また、その一方で、悲壮感漂う姿には憐れみも感じてしまった。いかなる暴虐にも屈しない所に奇妙なプライドが感じられ、アウトロー然とした哀愁も見てしまう。犯罪者にプライドなどがあっても困るのだが、では逆に警察サイドや囚人達の傍若無人な蛮行に問題がなかったか?と言われると、そうではあるまい。
尚、見世物的な醍醐味としては、前半に登場する死体解体と人肉饅頭作り、後半のウォンの回想で描かれる店主一家殺害シーンとなろう。特に、後者は言葉を失うほどの生々しさ、迫力が感じられて度肝を抜かされた。怯える子供たちに対する容赦のない殺戮は見ていて辛いものがあった。

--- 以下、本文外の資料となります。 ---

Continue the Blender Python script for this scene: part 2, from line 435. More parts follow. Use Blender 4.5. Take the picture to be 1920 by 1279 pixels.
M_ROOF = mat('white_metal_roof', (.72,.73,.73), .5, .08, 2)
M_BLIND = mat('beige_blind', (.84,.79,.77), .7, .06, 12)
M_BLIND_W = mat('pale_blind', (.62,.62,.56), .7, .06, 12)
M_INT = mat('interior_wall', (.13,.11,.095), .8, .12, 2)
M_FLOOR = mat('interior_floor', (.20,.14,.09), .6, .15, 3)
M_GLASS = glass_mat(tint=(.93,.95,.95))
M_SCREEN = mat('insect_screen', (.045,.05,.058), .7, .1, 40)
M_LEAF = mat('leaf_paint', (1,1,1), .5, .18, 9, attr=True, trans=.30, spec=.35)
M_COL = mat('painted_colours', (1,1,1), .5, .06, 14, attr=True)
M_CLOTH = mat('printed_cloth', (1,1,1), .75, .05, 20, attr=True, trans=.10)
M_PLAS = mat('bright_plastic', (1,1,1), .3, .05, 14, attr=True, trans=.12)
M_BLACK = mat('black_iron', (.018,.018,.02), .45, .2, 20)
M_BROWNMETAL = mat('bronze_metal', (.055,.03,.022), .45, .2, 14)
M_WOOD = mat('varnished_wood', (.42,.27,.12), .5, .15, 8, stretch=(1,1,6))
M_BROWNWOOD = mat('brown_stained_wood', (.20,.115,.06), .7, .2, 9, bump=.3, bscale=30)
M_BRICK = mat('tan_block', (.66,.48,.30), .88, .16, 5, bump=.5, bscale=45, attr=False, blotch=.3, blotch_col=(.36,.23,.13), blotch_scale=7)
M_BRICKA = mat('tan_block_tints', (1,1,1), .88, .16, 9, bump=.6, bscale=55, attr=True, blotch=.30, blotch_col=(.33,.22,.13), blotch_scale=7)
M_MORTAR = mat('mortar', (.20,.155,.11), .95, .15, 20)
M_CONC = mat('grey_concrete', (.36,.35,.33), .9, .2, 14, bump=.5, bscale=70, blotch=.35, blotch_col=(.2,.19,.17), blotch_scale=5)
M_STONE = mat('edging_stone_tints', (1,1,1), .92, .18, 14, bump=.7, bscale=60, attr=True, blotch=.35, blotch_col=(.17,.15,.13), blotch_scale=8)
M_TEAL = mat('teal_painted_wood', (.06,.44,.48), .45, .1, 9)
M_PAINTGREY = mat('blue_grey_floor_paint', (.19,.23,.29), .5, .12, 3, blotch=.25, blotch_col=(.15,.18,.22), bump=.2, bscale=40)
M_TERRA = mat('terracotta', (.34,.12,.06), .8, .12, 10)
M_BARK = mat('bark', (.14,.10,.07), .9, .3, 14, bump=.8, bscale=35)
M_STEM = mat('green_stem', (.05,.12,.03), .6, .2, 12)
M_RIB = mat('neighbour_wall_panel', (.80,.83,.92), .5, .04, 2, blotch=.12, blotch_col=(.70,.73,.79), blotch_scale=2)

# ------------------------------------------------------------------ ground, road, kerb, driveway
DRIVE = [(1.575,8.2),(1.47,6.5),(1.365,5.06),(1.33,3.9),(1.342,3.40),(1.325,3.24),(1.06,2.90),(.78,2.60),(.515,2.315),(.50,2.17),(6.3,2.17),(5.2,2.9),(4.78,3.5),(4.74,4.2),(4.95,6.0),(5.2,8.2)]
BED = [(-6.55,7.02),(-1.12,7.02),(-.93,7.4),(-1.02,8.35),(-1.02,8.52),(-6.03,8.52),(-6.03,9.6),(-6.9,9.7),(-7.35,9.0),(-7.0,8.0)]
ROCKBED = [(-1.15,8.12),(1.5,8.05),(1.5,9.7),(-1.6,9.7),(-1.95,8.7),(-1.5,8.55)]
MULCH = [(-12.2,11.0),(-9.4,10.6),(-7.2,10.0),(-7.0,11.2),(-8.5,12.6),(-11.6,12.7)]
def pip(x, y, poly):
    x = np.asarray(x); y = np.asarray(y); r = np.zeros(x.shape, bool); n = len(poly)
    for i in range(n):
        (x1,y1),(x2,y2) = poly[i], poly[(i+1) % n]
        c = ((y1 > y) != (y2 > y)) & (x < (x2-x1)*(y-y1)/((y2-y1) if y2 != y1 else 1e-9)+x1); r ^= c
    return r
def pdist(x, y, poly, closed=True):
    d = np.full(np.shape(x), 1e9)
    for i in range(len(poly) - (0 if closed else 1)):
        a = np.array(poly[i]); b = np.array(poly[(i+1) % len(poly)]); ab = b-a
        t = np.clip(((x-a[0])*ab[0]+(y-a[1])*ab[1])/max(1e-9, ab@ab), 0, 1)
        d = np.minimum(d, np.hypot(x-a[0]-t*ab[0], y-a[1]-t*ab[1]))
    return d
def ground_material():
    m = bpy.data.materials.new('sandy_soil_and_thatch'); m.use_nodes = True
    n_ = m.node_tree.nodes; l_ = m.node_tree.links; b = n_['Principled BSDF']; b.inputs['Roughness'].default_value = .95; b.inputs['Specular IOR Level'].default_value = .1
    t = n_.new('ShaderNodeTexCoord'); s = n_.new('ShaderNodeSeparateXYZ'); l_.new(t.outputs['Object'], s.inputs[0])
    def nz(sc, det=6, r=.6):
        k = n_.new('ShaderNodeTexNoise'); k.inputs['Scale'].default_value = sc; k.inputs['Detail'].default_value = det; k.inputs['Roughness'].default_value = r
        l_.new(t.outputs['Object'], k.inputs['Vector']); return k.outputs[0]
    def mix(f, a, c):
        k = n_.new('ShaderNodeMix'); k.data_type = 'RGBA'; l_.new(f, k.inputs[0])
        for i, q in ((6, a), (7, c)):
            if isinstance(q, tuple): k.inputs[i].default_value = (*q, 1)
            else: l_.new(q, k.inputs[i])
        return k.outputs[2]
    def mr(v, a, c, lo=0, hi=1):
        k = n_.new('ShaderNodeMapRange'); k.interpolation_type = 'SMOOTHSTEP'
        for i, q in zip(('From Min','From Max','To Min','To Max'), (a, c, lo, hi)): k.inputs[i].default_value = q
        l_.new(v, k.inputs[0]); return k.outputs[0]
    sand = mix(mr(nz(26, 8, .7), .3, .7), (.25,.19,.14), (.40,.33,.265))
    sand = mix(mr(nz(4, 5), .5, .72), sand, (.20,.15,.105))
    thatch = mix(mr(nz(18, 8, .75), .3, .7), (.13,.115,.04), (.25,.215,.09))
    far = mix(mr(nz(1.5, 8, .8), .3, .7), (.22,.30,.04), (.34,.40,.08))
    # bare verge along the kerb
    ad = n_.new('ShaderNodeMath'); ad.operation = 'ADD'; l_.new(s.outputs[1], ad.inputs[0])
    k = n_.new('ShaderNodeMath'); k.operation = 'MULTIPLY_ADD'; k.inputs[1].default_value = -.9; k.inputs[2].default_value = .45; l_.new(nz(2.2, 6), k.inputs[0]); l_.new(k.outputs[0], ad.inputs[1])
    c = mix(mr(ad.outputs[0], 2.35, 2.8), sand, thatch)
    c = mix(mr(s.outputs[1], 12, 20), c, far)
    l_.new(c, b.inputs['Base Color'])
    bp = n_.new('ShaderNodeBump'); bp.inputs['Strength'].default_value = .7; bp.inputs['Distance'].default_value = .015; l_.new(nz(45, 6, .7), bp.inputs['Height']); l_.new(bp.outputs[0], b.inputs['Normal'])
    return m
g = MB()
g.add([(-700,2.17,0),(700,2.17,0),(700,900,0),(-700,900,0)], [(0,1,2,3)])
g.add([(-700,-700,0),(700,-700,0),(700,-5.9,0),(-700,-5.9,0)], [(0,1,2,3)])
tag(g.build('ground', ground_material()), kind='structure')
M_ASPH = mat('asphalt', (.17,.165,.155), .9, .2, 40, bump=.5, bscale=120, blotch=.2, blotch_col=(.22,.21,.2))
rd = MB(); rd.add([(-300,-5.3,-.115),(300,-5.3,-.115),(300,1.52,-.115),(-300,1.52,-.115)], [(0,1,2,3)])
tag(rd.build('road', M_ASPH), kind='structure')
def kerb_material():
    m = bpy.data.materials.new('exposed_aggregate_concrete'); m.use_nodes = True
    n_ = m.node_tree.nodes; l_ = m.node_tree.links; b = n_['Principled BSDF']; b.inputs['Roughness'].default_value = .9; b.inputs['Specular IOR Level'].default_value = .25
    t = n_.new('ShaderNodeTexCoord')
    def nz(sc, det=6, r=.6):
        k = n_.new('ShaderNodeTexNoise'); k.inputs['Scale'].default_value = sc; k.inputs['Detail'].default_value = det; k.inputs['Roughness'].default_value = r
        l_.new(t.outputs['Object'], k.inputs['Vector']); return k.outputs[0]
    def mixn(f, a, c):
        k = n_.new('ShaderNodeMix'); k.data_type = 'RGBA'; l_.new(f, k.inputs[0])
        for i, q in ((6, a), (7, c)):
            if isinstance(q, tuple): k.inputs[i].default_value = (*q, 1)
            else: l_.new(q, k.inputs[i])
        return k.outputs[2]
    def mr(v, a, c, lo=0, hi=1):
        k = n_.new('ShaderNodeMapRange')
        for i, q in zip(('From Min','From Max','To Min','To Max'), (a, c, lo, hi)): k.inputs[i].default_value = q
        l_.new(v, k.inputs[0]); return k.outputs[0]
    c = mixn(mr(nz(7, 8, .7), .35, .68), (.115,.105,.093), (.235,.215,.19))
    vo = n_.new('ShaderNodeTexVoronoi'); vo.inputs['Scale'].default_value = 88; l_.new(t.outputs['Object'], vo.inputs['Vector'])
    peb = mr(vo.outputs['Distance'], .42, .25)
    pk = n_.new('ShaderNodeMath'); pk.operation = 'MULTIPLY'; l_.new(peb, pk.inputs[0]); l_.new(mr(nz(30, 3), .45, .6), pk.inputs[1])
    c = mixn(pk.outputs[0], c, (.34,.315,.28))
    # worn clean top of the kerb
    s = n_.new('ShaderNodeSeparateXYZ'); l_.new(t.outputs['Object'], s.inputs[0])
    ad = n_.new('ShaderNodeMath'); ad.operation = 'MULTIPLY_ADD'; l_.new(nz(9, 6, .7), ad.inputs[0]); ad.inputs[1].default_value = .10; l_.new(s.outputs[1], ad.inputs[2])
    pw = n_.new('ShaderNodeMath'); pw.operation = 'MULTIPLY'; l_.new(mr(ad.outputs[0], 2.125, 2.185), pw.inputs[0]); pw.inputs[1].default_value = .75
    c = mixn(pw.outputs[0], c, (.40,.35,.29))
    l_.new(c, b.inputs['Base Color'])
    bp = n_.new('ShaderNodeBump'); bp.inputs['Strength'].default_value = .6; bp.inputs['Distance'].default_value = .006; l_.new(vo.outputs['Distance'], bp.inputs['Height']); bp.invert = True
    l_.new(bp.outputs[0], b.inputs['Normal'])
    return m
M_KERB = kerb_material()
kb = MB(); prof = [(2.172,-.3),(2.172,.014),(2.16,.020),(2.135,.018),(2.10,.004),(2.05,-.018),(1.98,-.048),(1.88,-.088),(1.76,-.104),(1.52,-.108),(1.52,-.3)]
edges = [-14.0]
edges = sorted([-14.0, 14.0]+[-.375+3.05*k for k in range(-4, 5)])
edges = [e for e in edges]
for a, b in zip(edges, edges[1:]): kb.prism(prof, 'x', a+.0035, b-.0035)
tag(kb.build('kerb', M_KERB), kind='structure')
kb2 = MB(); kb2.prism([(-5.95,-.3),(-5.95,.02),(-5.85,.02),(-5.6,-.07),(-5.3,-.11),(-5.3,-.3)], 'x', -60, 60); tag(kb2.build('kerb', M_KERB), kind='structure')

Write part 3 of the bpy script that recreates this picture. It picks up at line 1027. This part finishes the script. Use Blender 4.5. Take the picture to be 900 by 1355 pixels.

また、ウォン役のA・ウォンの鬼気迫る怪演も忘れ難い。「エボラ~」の狂気的演技も凄まじかったが、本作の方が幾ばくかキャラクターに奥行きを持たせた役作りを行っている。冷酷で非情な殺人者という風貌にリアリティが感じられた。「エボラ~」のいかにもヤクザな風貌とは異なる一見すると普通のオッサンで、それがかえって本当にいそう‥と思わせてくれる。尚、A・ウォンは本作で香港アカデミー賞の主演賞を受賞している。
演出は陳腐な所もあるが、ここぞという所のホラー・タッチは中々堂に入っている。また、かえってこのチープさが一種異様ないかがわしさを醸しているとも言える。
ただ、警察内部のやり取りをすべてコメディ・タッチにしてしまったのはいただけなかった。見やすくしようとする配慮からこうしているのだろうが、最初から最後までそれが続いてしまうと全体のトーンから浮いてしまう。ここは硬軟混ぜて描いて欲しかった。